((

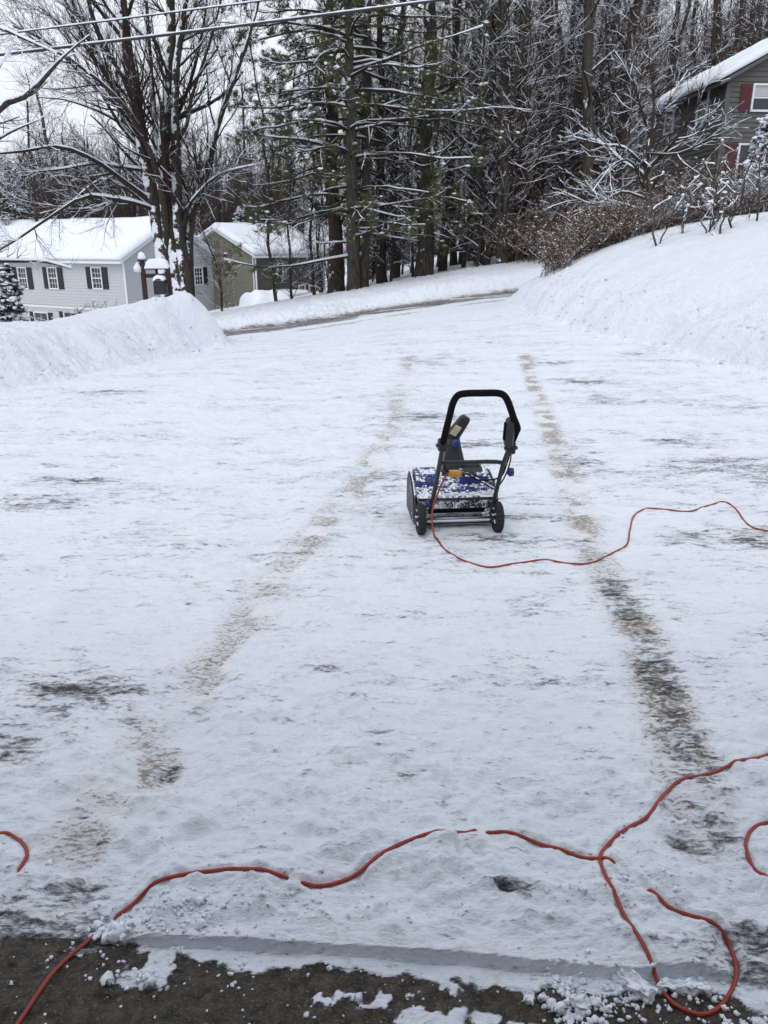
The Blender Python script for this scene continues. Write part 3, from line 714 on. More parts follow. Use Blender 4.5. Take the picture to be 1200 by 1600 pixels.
# here the ridge runs away from us: build it turned a quarter, front = the long side facing left
rh = empty('brown_house', (K.x, K.y, zb), yaw); tag(rh, 'large brown clapboard house with dark red shutters on the rise at the upper right', 'house')
He = K.z - zb; rake = .54; Hr = He + Wd / 2 * rake
def topg(z):
    if z <= He: return (0, Wd)
    k = (z - He) / rake; return (k, Wd - k)
lap_wall('gable_wall', Wd, 0, Hr, M_darktan, rh, top=topg, lap=.17)
sw_ = lap_wall('side_wall', Lr, 0, He, M_darktan, rh, lap=.17); sw_.rotation_euler = (0, 0, R(-90)); sw_.location = (0, Lr, 0)
MB().box((Wd - .05, .06, 0), (Wd, Lr, He)).box((.06, Lr - .06, 0), (Wd - .06, Lr, He)).build('back_wall', M_darktan, rh)
ov_ = .4
rf = MB().prism([(-ov_, He - ov_ * rake + .03), (Wd / 2, Hr + .03), (Wd / 2, Hr + .17), (-ov_, He - ov_ * rake + .17)], -.3, Lr + .3, 1)
rf.prism([(Wd + ov_, He - ov_ * rake + .03), (Wd + ov_, He - ov_ * rake + .17), (Wd / 2 + .002, Hr + .17), (Wd / 2 + .002, Hr + .03)], -.3, Lr + .3, 1)
rf = rf.build('roof', M_darktan, rh)
snow_sheet('roof_snow', rf, ((-ov_ - .1, -.34, He - ov_ * rake + .17), (-ov_ - .1, Lr + .34, He - ov_ * rake + .17), (Wd / 2, Lr + .34, Hr + .17), (Wd / 2, -.34, Hr + .17)), .30, 11)
snow_sheet('roof_snow', rf, ((Wd + ov_ + .1, -.34, He - ov_ * rake + .17), (Wd + ov_ + .1, Lr + .34, He - ov_ * rake + .17), (Wd / 2, Lr + .34, Hr + .17), (Wd / 2, -.34, Hr + .17)), .30, 12)
for c_ in ((-.0, -.055, 0), ): MB().box((-.06, -.07, 0), (.10, -.0355, He - .1)).build('corner_board', M_darktan, rh)
lx = lambda px, py, Y=31.7: (W(px, py, Y) - K)
wx = lx(1203, 150).x; wz0 = W(1190, 170, 31.8).z - zb; wz1 = W(1190, 132, 31.8).z - zb
window(rh, wx, wz0, .95, wz1 - wz0, 1, 2, M_red, .40, blind=True)
wz1b = W(1190, 226, 31.8).z - zb; window(rh, wx - .25, wz1b - 1.3, .95, 1.3, 1, 2, M_red, .40)
window(rh, wx + 3.4, wz0, .95, wz1 - wz0, 1, 2, M_red, .40); window(rh, wx + 3.2, wz1b - 1.3, .95, 1.3, 1, 2, M_red, .40)
Ms = Matrix.Rotation(R(-90), 4, 'Z')
for yy_ in (1.9, 5.2, 8.4):
    window(rh, -yy_, wz0 - .1, .8, 1.2, 1, 2, None, M=Ms)

# car under snow in front of the tan house
cz = -2.35; cc = W(415, 470, 43); cr_ = empty('snow_covered_car', (cc.x, cc.y, cz), R(20)); tag(cr_, 'parked car buried under a smooth thick cap of snow beside the tan house', 'car')
M_car = plain('car_paint', (.05, .055, .06), .35); M_tyre = plain('tyre_rubber', (.015, .015, .016), .85)
MB().box((-1.0, -2.1, .3), (1.0, 2.1, .95), bev=.2).box((-.85, -1.3, .951), (.85, 1.2, 1.42), bev=.18).build('body', M_car, cr_)
for sx in (-1, 1):
    for sy in (-1.35, 1.35):
        wv_ = MB().tube([(sx * .78, sy, .32), (sx * 1.02, sy, .32)], .32, 20).build('wheel', M_tyre, cr_)
def blob(name, parent, rx, ry, z0, h, mat, seed, power=4, n=28):
    vs = [];
    for j in range(n + 1):
        for i in range(n + 1):
            a, b = i / n * 2 - 1, j / n * 2 - 1; k = (1 - abs(a) ** power) * (1 - abs(b) ** power); k = max(k, 0) ** .35
            vs.append((a * rx, b * ry, z0 + h * k * (.8 + .4 * float(fbm(a * 1.4 + seed, b * 1.4, 2, seed)))))
    f = [(j * (n + 1) + i, j * (n + 1) + i + 1, (j + 1) * (n + 1) + i + 1, (j + 1) * (n + 1) + i) for j in range(n) for i in range(n)]
    k = len(vs); vs += [(v[0], v[1], z0 - .02) for v in vs]; f += [tuple(k + q for q in reversed(x)) for x in f]
    for i in range(n): f += [(i, k + i, k + i + 1, i + 1)]
    return MB().add(vs, f, 0, True).build(name, mat, parent)
blob('snow_cover', cr_, 1.12, 2.25, .80, .98, M_snow, 3)

# mailbox and its post behind the mound
M_post = plain('post_paint_red', (.035, .013, .012), .7); M_mbox = plain('mailbox_black', (.02, .021, .024), .4)
mp_ = W(225, 440, 17.2); gz = hz(mp_.x, 17.2); top = W(225, 408, 17.2).z
mx_ = empty('mailbox', (mp_.x, 17.2, gz), R(4)); tag(mx_, 'black mailbox on a snow-capped dark red post behind the snow mound', 'mailbox')
hp = top - gz
po = MB().box((-.045, -.045, -.3), (.045, .045, hp)).box((-.085, -.085, hp + .001), (.085, .085, hp + .03)).build('post', M_post, mx_)
MB().tube([(0, 0, hp + .03), (0, 0, hp + .07), (0, 0, hp + .16), (0, 0, hp + .19)], [.075, .085, .055, .01], 12).build('snow_cap', M_snow, po)
ar = MB().box((.056, -.035, hp - .34), (.66, .035, hp - .26)).box((.50, -.03, hp - .80), (.57, .03, hp - .341)).box((.08, -.09, hp - .17), (.50, .09, hp - .13)).box((.26, -.03, hp - .259), (.31, .03, hp - .171)).build('arm', M_post, mx_)
blob('arm_snow', ar, .25, .13, 0, .17, M_snow, 5, 4, 12).location = (.31, 0, hp - .13)
MB().tube([(-.10, 0, hp - .22), (-.10, 0, hp - .12), (-.10, 0, hp - .02)], [.085, .09, .02], 10).build('side_snow', M_snow, po)
poly = [(-.09, -.12)] + [(.09 * math.cos(a), .05 + .09 * math.sin(a)) for a in np.linspace(math.pi, 0, 12)] + [(.09, -.12)]
poly = [(u_ * 1.25 + .36, v_ * 1.25 + hp - .52) for u_, v_ in poly]
bx_ = MB().prism(poly, -.28, .26, 1).build('box', M_mbox, mx_, bevel=.006)
blob('box_snow', bx_, .12, .27, 0, .09, M_snow, 6, 4, 12).location = (.36, -.01, hp - .37)
MB().box((.47, -.02, hp - .45), (.49, .0, hp - .28)).box((.47, -.02, hp - .28), (.49, .10, hp - .23)).build('flag', M_post, bx_)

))

Your instructions> Leave the pictures out, and print every line of the listing exactly as written.

Answer below>
The Blender Python script for this scene continues. Write part 3, from line 714 on. More parts follow. Use Blender 4.5. Take the picture to be 1200 by 1600 pixels.
# here the ridge runs away from us: build it turned a quarter, front = the long side facing left
rh = empty('brown_house', (K.x, K.y, zb), yaw); tag(rh, 'large brown clapboard house with dark red shutters on the rise at the upper right', 'house')
He = K.z - zb; rake = .54; Hr = He + Wd / 2 * rake
def topg(z):
    if z <= He: return (0, Wd)
    k = (z - He) / rake; return (k, Wd - k)
lap_wall('gable_wall', Wd, 0, Hr, M_darktan, rh, top=topg, lap=.17)
sw_ = lap_wall('side_wall', Lr, 0, He, M_darktan, rh, lap=.17); sw_.rotation_euler = (0, 0, R(-90)); sw_.location = (0, Lr, 0)
MB().box((Wd - .05, .06, 0), (Wd, Lr, He)).box((.06, Lr - .06, 0), (Wd - .06, Lr, He)).build('back_wall', M_darktan, rh)
ov_ = .4
rf = MB().prism([(-ov_, He - ov_ * rake + .03), (Wd / 2, Hr + .03), (Wd / 2, Hr + .17), (-ov_, He - ov_ * rake + .17)], -.3, Lr + .3, 1)
rf.prism([(Wd + ov_, He - ov_ * rake + .03), (Wd + ov_, He - ov_ * rake + .17), (Wd / 2 + .002, Hr + .17), (Wd / 2 + .002, Hr + .03)], -.3, Lr + .3, 1)
rf = rf.build('roof', M_darktan, rh)
snow_sheet('roof_snow', rf, ((-ov_ - .1, -.34, He - ov_ * rake + .17), (-ov_ - .1, Lr + .34, He - ov_ * rake + .17), (Wd / 2, Lr + .34, Hr + .17), (Wd / 2, -.34, Hr + .17)), .30, 11)
snow_sheet('roof_snow', rf, ((Wd + ov_ + .1, -.34, He - ov_ * rake + .17), (Wd + ov_ + .1, Lr + .34, He - ov_ * rake + .17), (Wd / 2, Lr + .34, Hr + .17), (Wd / 2, -.34, Hr + .17)), .30, 12)
for c_ in ((-.0, -.055, 0), ): MB().box((-.06, -.07, 0), (.10, -.0355, He - .1)).build('corner_board', M_darktan, rh)
lx = lambda px, py, Y=31.7: (W(px, py, Y) - K)
wx = lx(1203, 150).x; wz0 = W(1190, 170, 31.8).z - zb; wz1 = W(1190, 132, 31.8).z - zb
window(rh, wx, wz0, .95, wz1 - wz0, 1, 2, M_red, .40, blind=True)
wz1b = W(1190, 226, 31.8).z - zb; window(rh, wx - .25, wz1b - 1.3, .95, 1.3, 1, 2, M_red, .40)
window(rh, wx + 3.4, wz0, .95, wz1 - wz0, 1, 2, M_red, .40); window(rh, wx + 3.2, wz1b - 1.3, .95, 1.3, 1, 2, M_red, .40)
Ms = Matrix.Rotation(R(-90), 4, 'Z')
for yy_ in (1.9, 5.2, 8.4):
    window(rh, -yy_, wz0 - .1, .8, 1.2, 1, 2, None, M=Ms)

# car under snow in front of the tan house
cz = -2.35; cc = W(415, 470, 43); cr_ = empty('snow_covered_car', (cc.x, cc.y, cz), R(20)); tag(cr_, 'parked car buried under a smooth thick cap of snow beside the tan house', 'car')
M_car = plain('car_paint', (.05, .055, .06), .35); M_tyre = plain('tyre_rubber', (.015, .015, .016), .85)
MB().box((-1.0, -2.1, .3), (1.0, 2.1, .95), bev=.2).box((-.85, -1.3, .951), (.85, 1.2, 1.42), bev=.18).build('body', M_car, cr_)
for sx in (-1, 1):
    for sy in (-1.35, 1.35):
        wv_ = MB().tube([(sx * .78, sy, .32), (sx * 1.02, sy, .32)], .32, 20).build('wheel', M_tyre, cr_)
def blob(name, parent, rx, ry, z0, h, mat, seed, power=4, n=28):
    vs = [];
    for j in range(n + 1):
        for i in range(n + 1):
            a, b = i / n * 2 - 1, j / n * 2 - 1; k = (1 - abs(a) ** power) * (1 - abs(b) ** power); k = max(k, 0) ** .35
            vs.append((a * rx, b * ry, z0 + h * k * (.8 + .4 * float(fbm(a * 1.4 + seed, b * 1.4, 2, seed)))))
    f = [(j * (n + 1) + i, j * (n + 1) + i + 1, (j + 1) * (n + 1) + i + 1, (j + 1) * (n + 1) + i) for j in range(n) for i in range(n)]
    k = len(vs); vs += [(v[0], v[1], z0 - .02) for v in vs]; f += [tuple(k + q for q in reversed(x)) for x in f]
    for i in range(n): f += [(i, k + i, k + i + 1, i + 1)]
    return MB().add(vs, f, 0, True).build(name, mat, parent)
blob('snow_cover', cr_, 1.12, 2.25, .80, .98, M_snow, 3)

# mailbox and its post behind the mound
M_post = plain('post_paint_red', (.035, .013, .012), .7); M_mbox = plain('mailbox_black', (.02, .021, .024), .4)
mp_ = W(225, 440, 17.2); gz = hz(mp_.x, 17.2); top = W(225, 408, 17.2).z
mx_ = empty('mailbox', (mp_.x, 17.2, gz), R(4)); tag(mx_, 'black mailbox on a snow-capped dark red post behind the snow mound', 'mailbox')
hp = top - gz
po = MB().box((-.045, -.045, -.3), (.045, .045, hp)).box((-.085, -.085, hp + .001), (.085, .085, hp + .03)).build('post', M_post, mx_)
MB().tube([(0, 0, hp + .03), (0, 0, hp + .07), (0, 0, hp + .16), (0, 0, hp + .19)], [.075, .085, .055, .01], 12).build('snow_cap', M_snow, po)
ar = MB().box((.056, -.035, hp - .34), (.66, .035, hp - .26)).box((.50, -.03, hp - .80), (.57, .03, hp - .341)).box((.08, -.09, hp - .17), (.50, .09, hp - .13)).box((.26, -.03, hp - .259), (.31, .03, hp - .171)).build('arm', M_post, mx_)
blob('arm_snow', ar, .25, .13, 0, .17, M_snow, 5, 4, 12).location = (.31, 0, hp - .13)
MB().tube([(-.10, 0, hp - .22), (-.10, 0, hp - .12), (-.10, 0, hp - .02)], [.085, .09, .02], 10).build('side_snow', M_snow, po)
poly = [(-.09, -.12)] + [(.09 * math.cos(a), .05 + .09 * math.sin(a)) for a in np.linspace(math.pi, 0, 12)] + [(.09, -.12)]
poly = [(u_ * 1.25 + .36, v_ * 1.25 + hp - .52) for u_, v_ in poly]
bx_ = MB().prism(poly, -.28, .26, 1).build('box', M_mbox, mx_, bevel=.006)
blob('box_snow', bx_, .12, .27, 0, .09, M_snow, 6, 4, 12).location = (.36, -.01, hp - .37)
MB().box((.47, -.02, hp - .45), (.49, .0, hp - .28)).box((.47, -.02, hp - .28), (.49, .10, hp - .23)).build('flag', M_post, bx_)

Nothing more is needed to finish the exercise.